Have you ever thought about what your body language says about you? Take a look around at people in college, at work, or even just in the street. Notice how they sit, how they carry themselves when they walk, and how they stand when interacting with others. What can you tell about them from their posture? Probably quite a lot! Indeed a lot of human communication happens without even saying a word, so it is worth being aware of your own body language and what it says about you. It could be the difference between getting accepted on an apprenticeship, getting a job offer, university place, or promotion.
Your body language has a huge impact on how you are perceived by others, and while it may seem unfair, it is a large part of the human subconscious and how we judge one-another. You don’t get a second chance to make a first impression – so being aware of the signals your body language is sending out is important – especially if you are trying to stay calm for a job interview or other stressful situation!
Here are a few examples of things to look out for, and what to do to counteract them:
This is a common thing to do when feeling intimidated or unsure. Making yourself smaller by slouching and hunching over may be a subconscious attempt to avoid attention, but it also makes you appear weak, fearful, or even lazy and unmotivated. If you notice that you are doing this take a deep breath and straighten up your posture. Sit or stand up straight and relax your shoulders back and down (rather than hunched up near your ears!). You may also want to angle yourself slightly forward too as this will make you appear more alert. A good posture is often associated with confidence, so try to keep yourself upright and looking assured, rather than small and hidden.
Angling your body away from others can make you seem like you are disinterested or simply want to make a quick get-away.

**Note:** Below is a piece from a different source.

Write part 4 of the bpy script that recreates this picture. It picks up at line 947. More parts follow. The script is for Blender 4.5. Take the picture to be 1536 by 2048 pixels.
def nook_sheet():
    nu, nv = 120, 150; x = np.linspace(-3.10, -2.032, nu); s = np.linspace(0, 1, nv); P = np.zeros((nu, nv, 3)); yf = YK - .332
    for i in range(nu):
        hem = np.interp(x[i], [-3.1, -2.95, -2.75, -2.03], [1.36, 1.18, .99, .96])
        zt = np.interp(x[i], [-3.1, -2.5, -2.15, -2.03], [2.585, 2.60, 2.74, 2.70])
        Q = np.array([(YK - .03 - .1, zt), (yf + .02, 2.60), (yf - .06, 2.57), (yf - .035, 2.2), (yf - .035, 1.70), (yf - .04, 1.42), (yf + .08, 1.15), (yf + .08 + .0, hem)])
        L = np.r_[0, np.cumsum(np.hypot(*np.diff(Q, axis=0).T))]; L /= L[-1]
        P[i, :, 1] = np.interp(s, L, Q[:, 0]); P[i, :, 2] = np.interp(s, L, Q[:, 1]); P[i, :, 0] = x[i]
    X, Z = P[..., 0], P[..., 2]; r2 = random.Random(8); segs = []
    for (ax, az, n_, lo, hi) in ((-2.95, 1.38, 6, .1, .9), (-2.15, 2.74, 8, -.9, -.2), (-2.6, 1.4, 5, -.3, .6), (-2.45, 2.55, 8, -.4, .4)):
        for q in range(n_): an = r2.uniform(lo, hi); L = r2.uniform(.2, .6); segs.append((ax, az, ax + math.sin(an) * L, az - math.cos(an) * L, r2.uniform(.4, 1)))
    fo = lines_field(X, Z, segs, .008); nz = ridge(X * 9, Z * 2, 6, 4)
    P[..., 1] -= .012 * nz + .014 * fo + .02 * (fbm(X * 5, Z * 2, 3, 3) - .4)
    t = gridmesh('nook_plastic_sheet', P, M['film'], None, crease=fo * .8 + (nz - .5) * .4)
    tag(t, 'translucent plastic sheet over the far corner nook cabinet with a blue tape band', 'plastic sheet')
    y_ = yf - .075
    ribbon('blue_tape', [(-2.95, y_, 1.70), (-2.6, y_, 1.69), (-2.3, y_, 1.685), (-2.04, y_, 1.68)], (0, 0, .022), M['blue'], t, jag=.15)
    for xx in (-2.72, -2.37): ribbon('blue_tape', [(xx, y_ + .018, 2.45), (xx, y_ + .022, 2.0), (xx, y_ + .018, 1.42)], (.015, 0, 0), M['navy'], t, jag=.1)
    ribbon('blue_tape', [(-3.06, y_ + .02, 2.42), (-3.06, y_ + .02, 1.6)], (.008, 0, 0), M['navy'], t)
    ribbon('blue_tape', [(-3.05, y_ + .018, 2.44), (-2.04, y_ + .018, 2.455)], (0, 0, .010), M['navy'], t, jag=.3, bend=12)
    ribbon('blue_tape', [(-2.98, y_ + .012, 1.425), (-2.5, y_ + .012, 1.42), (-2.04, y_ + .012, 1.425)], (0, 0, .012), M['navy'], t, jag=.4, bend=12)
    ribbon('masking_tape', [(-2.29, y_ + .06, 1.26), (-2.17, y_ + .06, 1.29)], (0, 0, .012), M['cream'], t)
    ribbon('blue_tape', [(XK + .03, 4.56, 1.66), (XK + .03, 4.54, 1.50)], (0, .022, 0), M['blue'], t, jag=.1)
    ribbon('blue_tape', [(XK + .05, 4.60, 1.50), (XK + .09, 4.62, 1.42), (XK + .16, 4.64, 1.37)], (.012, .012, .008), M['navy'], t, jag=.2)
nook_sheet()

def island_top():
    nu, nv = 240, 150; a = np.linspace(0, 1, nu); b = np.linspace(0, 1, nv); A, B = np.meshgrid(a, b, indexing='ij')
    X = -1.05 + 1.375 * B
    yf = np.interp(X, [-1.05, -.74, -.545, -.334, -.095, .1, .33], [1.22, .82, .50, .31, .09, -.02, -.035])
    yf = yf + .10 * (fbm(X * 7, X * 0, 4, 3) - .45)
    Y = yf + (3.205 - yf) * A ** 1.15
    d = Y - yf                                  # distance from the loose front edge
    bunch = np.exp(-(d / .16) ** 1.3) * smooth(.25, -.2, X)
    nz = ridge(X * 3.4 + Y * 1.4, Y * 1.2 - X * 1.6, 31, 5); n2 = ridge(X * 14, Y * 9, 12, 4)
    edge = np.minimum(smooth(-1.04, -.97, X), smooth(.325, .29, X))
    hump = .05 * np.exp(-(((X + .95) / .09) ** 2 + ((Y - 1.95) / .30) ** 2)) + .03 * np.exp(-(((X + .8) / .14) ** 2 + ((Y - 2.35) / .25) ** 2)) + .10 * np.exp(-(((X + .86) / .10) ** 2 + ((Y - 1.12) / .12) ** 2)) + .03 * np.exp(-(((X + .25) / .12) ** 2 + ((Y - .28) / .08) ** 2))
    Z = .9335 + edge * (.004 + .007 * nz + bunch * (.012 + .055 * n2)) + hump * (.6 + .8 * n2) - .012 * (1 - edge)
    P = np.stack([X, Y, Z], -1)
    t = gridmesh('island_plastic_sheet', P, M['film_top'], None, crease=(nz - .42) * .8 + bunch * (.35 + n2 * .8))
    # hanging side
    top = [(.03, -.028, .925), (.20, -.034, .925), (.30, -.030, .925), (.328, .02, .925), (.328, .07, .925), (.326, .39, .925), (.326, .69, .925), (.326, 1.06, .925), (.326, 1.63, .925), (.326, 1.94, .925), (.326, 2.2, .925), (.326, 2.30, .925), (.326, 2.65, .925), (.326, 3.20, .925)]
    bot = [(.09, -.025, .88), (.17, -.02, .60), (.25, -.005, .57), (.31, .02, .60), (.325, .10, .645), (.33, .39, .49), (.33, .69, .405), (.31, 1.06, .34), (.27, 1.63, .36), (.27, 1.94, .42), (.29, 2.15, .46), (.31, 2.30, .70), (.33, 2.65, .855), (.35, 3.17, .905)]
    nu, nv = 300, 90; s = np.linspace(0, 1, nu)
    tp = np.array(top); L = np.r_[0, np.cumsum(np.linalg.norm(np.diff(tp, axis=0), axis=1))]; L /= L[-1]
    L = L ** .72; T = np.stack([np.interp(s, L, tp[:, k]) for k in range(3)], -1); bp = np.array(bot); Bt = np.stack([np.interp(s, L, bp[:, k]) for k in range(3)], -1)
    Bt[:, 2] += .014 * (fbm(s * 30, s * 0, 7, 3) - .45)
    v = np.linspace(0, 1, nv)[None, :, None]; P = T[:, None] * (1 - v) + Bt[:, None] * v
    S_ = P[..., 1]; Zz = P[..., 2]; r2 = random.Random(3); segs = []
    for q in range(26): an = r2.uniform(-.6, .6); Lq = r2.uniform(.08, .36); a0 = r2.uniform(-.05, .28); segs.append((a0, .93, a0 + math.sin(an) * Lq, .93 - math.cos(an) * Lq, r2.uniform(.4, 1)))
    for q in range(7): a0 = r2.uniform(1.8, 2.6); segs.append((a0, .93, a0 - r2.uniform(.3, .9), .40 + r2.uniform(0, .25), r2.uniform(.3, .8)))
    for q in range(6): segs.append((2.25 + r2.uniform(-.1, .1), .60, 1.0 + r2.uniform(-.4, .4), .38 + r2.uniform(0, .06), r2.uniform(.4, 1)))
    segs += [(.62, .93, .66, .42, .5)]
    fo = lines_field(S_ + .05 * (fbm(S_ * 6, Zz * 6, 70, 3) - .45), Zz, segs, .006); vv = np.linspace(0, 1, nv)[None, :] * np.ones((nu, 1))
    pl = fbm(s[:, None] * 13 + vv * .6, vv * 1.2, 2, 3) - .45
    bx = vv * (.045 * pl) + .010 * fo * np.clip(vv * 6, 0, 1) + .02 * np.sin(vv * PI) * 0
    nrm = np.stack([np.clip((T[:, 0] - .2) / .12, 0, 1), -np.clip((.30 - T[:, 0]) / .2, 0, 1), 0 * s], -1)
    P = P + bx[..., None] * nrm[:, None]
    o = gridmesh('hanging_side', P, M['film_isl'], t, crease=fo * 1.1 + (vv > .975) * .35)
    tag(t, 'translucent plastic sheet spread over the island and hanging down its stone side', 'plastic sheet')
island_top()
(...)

Instead of appearing like you don’t care about the other person, try to face them and subtly mimic a few of their gestures. Make sure to do this without being too obvious – otherwise they may notice and think you are just odd. Simply adopting a similar pose to the person you are talking to can make you appear to be in harmony with them and what they are saying, creating at least the appearance of a closer bond between you.
Touching your face, fiddling with a pen or your hair, or jiggling your leg up and down while sat down are all examples of nervous gestures. They can indicate nervousness or even a lack of interest in what is going on. Just be aware of your hands and any other signals you may be sending out! Appearing calm on the outside, even if you are not feeling it, is the key here!
You may be tempted to cross your arms in an effort to stop any nervous gestures, but this in itself creates a negative, defensive display. You are protecting your body with your arms which can make you come across as anything from scared to cynical or angry. Let your arms relax by your side to appear more calm and confident. If you are in the habit of crossing your arms try holding a notebook or file in one hand to stop you from crossing them.
A confident handshake is a wonderful thing – but don’t get that confused with crushing someone else’s hand! A lot of men in particular get confused between having a firm handshake and trying to break every bone in someone else’s hand. However, women, on the other hand (no pun intended) tend to make their hand-shakes too soft and insipid. If in doubt, match the strength or the other person’s handshake – ideally neither too firm nor too soft.
Don’t underestimate the power of a smile. A warm smile can be friendly and show that you are confident and comfortable around other people. Plus a smile can help relax you too – even if it is forced! Try to smile when you first meet people and again when you finish speaking with them – they will think better of you for it!
Eye contact is important, but can be a tricky one to get just right. Too little eye contact will leave you looking shifty or intimidated, while too much eye contact is just weird! As a rule of thumb try to have eye-contact for about 50-60% of the time you are speaking with someone. Notice the colour of the other person’s eyes if it helps you to remember whenever you go into a meeting or discussion with someone else. However, don’t hold their gaze for too long as that can come across as aggressive or creepy.
Making sure you give out the right signals can help you to get ahead and promote yourself as a confident and capable person. Give yourself the edge by watching out for your body language – especially In stressful situations!